The best way to arrive in Pitigliano is by night. As you round the last bend to the top of the hill which faces Pitigliano across the valley, the town suddenly looms up out of the tufa rock on which it's built: an enchanted fairyland, a Little Jerusalem. I knew of its nickname - earned through centuries of harmonious co-existence between local Catholics and the Jews who settled here 500 years ago - but I wasn't expecting Pitigliano actually to look like Jerusalem.

"When you come to Pitigliano, the first place you pass on the way up is the Jewish cemetery - just like in Jerusalem", says Davide Mano, a historian and PhD researcher at Tel Aviv University, who spent a year living here studying the town's unique Jewish history.

As we stroll around the picturesque, narrow streets, Davide tells me how the Jews became so integrated in this tiny Tuscan hill-town that much of their culture spilled into local traditions.
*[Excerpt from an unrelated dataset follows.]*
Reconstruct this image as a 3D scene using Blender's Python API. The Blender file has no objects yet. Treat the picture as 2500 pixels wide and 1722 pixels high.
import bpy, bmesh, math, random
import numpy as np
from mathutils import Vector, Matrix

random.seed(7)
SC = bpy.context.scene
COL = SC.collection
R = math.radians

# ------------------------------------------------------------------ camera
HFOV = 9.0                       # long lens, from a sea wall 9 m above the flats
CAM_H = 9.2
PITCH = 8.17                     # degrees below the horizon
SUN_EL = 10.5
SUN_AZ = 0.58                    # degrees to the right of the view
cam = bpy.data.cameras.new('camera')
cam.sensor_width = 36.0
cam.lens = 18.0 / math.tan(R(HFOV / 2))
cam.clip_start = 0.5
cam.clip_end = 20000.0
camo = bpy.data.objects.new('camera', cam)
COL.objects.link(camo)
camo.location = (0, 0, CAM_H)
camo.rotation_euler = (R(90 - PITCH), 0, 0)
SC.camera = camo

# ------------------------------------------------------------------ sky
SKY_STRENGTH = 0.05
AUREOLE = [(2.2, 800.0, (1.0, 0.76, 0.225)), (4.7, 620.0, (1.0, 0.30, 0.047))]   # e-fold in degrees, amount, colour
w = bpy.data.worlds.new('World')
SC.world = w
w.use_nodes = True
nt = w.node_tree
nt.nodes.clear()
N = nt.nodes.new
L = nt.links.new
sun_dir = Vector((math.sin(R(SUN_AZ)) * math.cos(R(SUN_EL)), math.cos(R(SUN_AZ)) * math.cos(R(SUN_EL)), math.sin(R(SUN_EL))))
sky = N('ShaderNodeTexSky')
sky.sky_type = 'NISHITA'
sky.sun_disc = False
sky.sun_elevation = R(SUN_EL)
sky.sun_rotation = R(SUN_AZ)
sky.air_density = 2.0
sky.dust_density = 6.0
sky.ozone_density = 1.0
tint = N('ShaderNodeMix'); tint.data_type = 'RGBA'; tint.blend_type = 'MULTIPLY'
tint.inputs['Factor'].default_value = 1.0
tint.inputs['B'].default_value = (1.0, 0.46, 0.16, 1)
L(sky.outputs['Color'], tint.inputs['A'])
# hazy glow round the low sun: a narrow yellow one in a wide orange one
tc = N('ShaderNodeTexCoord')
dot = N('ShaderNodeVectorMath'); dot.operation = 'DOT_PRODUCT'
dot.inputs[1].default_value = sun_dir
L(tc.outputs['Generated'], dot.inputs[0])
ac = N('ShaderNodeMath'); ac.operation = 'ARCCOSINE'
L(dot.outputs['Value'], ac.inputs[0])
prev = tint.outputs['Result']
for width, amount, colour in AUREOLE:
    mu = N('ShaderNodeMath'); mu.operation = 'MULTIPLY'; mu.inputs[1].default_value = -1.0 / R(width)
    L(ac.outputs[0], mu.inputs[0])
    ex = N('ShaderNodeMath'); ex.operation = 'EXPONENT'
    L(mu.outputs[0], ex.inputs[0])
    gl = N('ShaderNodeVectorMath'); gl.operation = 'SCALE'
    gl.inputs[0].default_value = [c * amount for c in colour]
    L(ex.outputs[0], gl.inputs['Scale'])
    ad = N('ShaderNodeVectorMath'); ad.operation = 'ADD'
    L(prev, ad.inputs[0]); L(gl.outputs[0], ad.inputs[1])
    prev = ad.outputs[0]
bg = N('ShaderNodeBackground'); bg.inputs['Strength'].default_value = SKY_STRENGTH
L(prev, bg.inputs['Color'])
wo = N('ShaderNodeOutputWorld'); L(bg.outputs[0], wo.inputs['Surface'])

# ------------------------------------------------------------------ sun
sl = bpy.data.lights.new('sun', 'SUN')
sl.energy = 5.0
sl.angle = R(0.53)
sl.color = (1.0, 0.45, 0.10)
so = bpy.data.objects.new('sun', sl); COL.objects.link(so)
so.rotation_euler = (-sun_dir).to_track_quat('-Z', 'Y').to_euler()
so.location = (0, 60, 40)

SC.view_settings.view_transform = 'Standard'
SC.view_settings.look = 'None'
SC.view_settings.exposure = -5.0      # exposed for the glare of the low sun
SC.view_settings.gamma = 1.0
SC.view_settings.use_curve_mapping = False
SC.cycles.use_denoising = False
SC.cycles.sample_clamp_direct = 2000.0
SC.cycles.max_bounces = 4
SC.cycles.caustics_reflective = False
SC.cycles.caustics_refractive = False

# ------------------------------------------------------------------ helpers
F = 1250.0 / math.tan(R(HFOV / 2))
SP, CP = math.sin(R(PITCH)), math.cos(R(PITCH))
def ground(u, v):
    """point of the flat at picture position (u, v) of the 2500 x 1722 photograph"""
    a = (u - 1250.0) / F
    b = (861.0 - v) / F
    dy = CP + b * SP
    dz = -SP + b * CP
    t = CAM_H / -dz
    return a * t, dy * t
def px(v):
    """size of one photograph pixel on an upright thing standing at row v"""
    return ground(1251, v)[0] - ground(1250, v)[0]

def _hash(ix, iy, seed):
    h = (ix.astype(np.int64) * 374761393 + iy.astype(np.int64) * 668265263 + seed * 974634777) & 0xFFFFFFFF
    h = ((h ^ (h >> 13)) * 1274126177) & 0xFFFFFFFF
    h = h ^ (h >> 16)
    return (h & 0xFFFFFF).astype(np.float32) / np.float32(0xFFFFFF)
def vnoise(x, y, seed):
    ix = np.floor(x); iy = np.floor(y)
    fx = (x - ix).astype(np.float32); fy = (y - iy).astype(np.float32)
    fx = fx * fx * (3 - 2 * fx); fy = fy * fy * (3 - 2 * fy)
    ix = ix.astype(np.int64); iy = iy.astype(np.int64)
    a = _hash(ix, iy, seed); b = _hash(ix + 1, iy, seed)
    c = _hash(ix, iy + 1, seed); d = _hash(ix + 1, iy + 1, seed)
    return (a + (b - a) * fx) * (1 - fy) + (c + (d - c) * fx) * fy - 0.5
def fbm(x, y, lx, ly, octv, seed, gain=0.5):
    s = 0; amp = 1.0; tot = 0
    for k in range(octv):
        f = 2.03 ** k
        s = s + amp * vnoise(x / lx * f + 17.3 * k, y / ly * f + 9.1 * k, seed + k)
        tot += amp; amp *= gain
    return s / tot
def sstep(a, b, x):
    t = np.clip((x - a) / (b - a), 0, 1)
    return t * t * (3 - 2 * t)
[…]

Pitigliano resonates with Jewish allusions: from the Via del Ghetto to the Jews' House (a grand building which once housed numerous Jewish families), from traditional Jewish biscuits and sweets in the bakeries to savoury dishes on restaurant menus. Not to mention local dialect words derived from Hebrew, like kasherre (from kosher), sciattare (from shechitah) and gadollo (from gadol). There are still mezuzot on many doors, even though the inhabitants are no longer Jewish. Today, the town that used to be known by Italian Jews as the "land of refuge" has only one Jewish family left: that of Elena Servi.

She greets me with a broad smile as I walk into the Jewish Museum. Her eyes twinkle with pride as she invites me to take a look around the complex, run by the Little Jerusalem Association that she heads. It was the idea of her son, Enrico Spizzichino. "He was born in 1963, and he's the last Jew born here. He's not observant – his wife's Catholic – but he is still Jewish and feels Jewish. He always said, 'I have to do something as the last Jew born in Pitigliano', and he came up with this idea."